Dernière mise à jour : 2 déc. 2021

After starting to work on the artefacts, the idea for the proposal I originally had shifted, from wanting to work on the construction of urban utopias and building a machine that would generate collaborative ones, based on fiction, I am directing my research towards topics related to archives of places. The starting point is the question: what remains of architecture, or a place, once it is gone? How can we document the memory of a place, is it really by being scientifically exhaustive? Most of the ways in which we document architecture are visual forms, and mainly ones that use expert abilities to read them, such as technical plans, sections… Could we make use of technologies to both record places, and deliver these archives in a spatialized way?

Starting this new research, I found a valuable book that combines a “Combinatory essay”, and a “Combinatory exhibition”, both of which can be read in different ways, that opened research perspectives and is helping me formulate.


Architects and researchers Mariabruna Fabrizi and Fosco Lucarelli wrote and curated the exhibition Database, Network, Interface. The Architecture of Information, for the exhibition space Archizoom at the EPFL.



In this work they explore case studies throughout history, highlighting the “possible links between digital and non-digital cultural projects and their architectural counterparts.”

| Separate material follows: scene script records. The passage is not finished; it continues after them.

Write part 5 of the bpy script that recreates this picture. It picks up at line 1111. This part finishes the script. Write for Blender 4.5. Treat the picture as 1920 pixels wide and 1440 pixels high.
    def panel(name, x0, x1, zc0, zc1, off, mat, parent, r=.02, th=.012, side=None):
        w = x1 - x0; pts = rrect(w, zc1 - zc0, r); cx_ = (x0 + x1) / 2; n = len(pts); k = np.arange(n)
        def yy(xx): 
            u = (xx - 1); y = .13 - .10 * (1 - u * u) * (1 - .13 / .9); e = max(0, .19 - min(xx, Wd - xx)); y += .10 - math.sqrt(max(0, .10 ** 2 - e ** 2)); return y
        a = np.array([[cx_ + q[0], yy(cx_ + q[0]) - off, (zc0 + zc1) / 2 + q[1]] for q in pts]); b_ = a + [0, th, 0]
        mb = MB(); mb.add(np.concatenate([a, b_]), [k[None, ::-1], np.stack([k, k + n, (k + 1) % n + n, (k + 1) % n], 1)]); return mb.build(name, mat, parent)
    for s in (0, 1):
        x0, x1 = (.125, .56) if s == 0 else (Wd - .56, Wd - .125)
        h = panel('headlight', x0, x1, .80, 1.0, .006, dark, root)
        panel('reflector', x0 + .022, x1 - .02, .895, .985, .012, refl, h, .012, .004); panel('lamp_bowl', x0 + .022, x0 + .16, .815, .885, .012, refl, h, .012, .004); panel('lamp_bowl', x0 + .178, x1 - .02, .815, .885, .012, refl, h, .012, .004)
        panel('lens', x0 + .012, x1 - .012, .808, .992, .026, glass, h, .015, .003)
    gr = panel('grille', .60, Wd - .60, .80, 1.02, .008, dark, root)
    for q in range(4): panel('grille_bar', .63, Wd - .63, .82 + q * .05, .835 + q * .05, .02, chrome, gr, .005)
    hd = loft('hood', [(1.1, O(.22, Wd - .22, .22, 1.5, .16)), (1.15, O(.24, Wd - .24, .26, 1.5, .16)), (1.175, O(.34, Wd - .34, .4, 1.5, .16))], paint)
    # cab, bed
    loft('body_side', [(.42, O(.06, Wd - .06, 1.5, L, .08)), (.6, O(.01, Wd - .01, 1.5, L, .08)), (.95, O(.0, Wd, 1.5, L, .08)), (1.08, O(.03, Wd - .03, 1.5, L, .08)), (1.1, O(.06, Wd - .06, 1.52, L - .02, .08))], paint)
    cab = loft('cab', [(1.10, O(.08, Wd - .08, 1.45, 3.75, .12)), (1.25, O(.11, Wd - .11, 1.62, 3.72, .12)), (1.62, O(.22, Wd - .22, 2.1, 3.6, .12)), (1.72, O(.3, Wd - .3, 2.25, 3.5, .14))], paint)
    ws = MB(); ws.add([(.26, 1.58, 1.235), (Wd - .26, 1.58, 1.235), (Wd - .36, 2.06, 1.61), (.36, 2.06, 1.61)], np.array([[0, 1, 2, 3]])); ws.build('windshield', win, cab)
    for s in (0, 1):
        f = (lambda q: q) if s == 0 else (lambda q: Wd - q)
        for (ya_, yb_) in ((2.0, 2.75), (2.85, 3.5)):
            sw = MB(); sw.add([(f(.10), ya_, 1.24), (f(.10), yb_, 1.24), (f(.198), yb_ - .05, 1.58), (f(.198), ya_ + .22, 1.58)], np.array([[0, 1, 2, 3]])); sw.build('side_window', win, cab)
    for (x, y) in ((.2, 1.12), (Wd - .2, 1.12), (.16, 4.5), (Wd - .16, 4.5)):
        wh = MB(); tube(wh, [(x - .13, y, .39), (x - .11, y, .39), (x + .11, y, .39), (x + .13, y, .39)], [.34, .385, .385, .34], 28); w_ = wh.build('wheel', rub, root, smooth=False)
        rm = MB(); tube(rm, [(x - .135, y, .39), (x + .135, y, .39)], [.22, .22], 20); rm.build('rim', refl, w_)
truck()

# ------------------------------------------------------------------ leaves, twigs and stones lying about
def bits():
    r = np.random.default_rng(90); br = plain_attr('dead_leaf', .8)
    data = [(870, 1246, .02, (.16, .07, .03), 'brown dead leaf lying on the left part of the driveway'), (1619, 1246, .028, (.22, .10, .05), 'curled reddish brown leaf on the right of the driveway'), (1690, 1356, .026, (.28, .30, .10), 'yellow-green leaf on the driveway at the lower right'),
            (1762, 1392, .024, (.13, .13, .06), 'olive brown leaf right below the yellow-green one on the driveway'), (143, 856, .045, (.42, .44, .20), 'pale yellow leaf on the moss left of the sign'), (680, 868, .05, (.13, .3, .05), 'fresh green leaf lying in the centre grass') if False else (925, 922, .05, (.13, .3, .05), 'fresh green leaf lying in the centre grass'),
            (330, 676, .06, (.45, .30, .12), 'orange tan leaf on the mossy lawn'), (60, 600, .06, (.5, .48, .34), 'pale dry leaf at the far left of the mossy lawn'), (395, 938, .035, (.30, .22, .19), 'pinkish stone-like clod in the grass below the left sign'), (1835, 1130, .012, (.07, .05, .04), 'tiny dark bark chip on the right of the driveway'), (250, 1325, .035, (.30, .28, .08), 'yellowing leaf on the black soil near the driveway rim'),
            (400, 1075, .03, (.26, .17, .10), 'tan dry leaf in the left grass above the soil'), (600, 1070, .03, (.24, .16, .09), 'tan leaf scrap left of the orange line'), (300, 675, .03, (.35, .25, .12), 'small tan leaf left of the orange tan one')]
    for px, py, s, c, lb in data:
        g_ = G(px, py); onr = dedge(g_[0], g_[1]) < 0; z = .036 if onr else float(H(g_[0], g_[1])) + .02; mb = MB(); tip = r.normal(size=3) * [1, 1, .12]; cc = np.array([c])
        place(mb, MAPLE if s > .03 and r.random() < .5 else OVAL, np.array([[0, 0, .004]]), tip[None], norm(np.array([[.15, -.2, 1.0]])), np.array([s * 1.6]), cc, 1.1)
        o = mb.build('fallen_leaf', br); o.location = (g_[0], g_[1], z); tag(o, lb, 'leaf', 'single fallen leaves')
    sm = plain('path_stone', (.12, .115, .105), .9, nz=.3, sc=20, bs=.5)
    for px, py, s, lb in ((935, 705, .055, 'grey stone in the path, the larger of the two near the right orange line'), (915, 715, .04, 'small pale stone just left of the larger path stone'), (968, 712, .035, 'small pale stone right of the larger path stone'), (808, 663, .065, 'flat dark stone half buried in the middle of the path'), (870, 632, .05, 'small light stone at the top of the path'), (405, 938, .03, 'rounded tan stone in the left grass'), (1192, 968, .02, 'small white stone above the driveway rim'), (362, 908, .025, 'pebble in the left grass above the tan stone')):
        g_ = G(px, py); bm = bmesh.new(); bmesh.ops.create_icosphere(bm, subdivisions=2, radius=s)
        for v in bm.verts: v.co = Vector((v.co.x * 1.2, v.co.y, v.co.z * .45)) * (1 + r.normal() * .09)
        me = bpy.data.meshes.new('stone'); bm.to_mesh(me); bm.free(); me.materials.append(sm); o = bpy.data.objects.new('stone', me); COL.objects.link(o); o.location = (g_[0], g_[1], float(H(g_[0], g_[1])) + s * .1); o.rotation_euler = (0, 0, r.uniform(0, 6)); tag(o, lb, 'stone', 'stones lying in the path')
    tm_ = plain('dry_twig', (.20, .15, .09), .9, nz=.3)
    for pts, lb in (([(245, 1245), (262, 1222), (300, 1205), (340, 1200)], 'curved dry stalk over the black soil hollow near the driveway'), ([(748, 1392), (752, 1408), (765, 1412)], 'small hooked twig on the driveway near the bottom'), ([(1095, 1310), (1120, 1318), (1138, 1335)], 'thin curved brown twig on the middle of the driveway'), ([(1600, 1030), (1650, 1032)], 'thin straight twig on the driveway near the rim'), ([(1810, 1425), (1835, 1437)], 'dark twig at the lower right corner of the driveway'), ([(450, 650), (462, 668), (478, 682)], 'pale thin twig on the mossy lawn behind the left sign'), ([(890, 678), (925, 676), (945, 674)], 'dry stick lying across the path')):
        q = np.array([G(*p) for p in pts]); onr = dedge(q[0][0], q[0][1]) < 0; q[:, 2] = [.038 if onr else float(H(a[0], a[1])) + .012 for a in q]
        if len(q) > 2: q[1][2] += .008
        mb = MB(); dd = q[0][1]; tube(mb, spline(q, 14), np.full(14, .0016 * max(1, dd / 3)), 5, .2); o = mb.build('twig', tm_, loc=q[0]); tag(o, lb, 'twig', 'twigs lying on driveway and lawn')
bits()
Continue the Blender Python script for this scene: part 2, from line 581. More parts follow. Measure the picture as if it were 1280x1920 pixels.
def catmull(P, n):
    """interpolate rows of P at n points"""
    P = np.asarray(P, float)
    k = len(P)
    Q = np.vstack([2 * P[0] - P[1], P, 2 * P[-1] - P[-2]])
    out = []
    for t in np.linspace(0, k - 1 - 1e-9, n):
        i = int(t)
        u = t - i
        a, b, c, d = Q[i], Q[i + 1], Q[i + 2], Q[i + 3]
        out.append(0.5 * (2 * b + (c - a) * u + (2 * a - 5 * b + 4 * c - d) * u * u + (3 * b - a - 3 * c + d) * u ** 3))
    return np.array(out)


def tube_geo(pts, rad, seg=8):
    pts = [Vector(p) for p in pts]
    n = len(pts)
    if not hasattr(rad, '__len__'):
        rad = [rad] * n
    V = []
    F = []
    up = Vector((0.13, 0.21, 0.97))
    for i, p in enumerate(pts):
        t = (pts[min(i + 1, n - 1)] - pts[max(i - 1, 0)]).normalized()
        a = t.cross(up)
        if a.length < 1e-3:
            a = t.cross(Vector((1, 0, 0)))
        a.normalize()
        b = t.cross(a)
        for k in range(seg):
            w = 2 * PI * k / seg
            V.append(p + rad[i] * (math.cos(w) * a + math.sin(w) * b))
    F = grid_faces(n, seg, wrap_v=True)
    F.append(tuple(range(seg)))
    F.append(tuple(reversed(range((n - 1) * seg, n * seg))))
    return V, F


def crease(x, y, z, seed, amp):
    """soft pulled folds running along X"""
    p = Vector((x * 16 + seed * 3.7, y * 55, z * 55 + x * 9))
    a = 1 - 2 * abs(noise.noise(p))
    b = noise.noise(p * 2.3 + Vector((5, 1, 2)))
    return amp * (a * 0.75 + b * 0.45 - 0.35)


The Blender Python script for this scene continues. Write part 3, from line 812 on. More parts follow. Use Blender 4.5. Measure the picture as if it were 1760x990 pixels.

They show how architecture has been the place of organising information, within physical spaces, the effects of reaching the “utopian goal of an infinite available knowledge” with the advent of the internet. Yet, this information theoretically available in a dematerialised way comes in a confusing overwhelming form. How could we make the switch back to a spatial organisation of knowledge, by incorporating digital tools and archives into a physical space?